From: Bill or Joyce Morris <>
Subject: Roll Call: Sherwood Y. Reams
Date: Mon, 02 Jul 2001 23:34:14 -0500

Here's an unusual story about a young Revolutionary Texian whose life was
saved by the measles.

Bill Morris
Chappell Hill

REAMS, SHERWOOD YOUNG (1812-1887). S.Y. Reams was born March 4, 1812 in
South Carolina.

In 1835 he immigrated to Texas from Tennessee, enlisting in The Army of
Texas on Sept. 14, 1835 under the command of Artillery Capt. James C. Neill
at Gonzales.

On Oct. 2, 1835 Reams participated in the Gonzales "Come and Take It"
skirmish with Mexican troops, with the colonists retaining possession of
the disputed cannon.

On Dec. 5-10, 1835 he served under Col. Neill and Ben Milam in the siege
and capture of San Antonio. Following the capture, Reams reenlisted on Dec.
15 in Capt. Almeron Dickinsons Artillery Company, assigned to fortify and
defend The Alamo, and was elected 2nd Lieut. Reams contacted measles and
was discharged on Dec. 28, and was returned to Gonzales, then to his home
in Austin County to recuperate.

On March 1, 1836 Reams left his sickbed and enlisted in Capt. Robert
McNutts Co. "E", 1st Regt. Of Texas Volunteers. When McNutt was promoted to
Major, Lt. Gibson Kuykendall assumed command, with Reams as 1st Sgt.

On March 13, Reams Company joined with The Texas Army and others in the
retreat eastward from Gonzales, the "Runaway Scrape".

On arriving at Harrisburg on April 18, Reams Co. "E" was detailed to remain
at Harrisburg as rear-guard and sick and baggage guard while Sam Houstons
'Army' marched eastward to San Jacinto, and destiny.

Reams was discharged due to ill health on May 1, 1836, but reenlisted on
May 18 as Private in Capt. B.F. Ravills Company of Texas Volunteers.
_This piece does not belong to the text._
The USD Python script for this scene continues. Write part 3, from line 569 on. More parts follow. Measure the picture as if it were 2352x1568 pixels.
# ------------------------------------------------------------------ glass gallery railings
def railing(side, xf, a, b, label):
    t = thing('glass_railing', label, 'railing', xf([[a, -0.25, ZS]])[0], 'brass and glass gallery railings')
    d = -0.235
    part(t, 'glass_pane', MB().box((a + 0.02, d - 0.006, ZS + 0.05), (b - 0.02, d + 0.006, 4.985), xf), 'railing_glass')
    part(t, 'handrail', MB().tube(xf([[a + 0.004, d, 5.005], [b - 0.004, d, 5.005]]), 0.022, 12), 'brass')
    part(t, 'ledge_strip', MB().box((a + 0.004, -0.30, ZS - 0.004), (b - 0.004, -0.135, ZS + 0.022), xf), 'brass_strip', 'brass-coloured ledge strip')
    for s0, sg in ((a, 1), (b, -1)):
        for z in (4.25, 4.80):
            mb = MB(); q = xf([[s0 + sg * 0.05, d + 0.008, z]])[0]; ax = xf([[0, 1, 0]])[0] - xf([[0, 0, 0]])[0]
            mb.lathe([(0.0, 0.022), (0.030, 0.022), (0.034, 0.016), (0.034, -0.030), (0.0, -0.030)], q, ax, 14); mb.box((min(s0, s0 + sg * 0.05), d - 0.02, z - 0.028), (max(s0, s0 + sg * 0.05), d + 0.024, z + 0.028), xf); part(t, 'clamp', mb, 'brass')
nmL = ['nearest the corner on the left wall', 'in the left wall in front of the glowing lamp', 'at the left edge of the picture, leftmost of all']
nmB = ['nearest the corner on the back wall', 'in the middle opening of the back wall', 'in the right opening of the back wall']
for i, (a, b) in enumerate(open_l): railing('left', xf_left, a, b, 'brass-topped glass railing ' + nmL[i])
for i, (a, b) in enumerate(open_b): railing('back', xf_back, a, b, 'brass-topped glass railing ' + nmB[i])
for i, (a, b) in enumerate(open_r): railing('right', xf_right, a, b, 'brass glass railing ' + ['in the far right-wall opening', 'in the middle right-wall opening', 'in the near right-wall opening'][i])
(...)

On July 1, 1836, Reams joined the newly-formed Company of "Mill Creek
Volunteers" from Austin County, with Capt. H.N. Cleveland as Commanding

Reams was honorably discharged from the Army of The Republic of Texas on
Oct. 1, 1836, and later received 1920 acres of Bounty and Donation Grant
land, in Austin and Milam Counties, for his military service.

Reams married Sarah Atkinson in Austin County on Sept. 14, 1837, and lived
briefly on Peach Creek in Gonzales around 1850.

Reams and family, back in Buckhorn, Austin County in 1870, with all his
land gone, was declared indigent and was granted a State Veterans Pension.

S.Y. Reams died in 1887 in Buckhorn, Austin County, and was buried in the
Buckhorn Cemetery. In 1936 The State of Texas placed a commemorative marker
on his gravesite, and mis-spelled his name as REAMOS, one of the 13
variations of the spelling of his name found on official documents.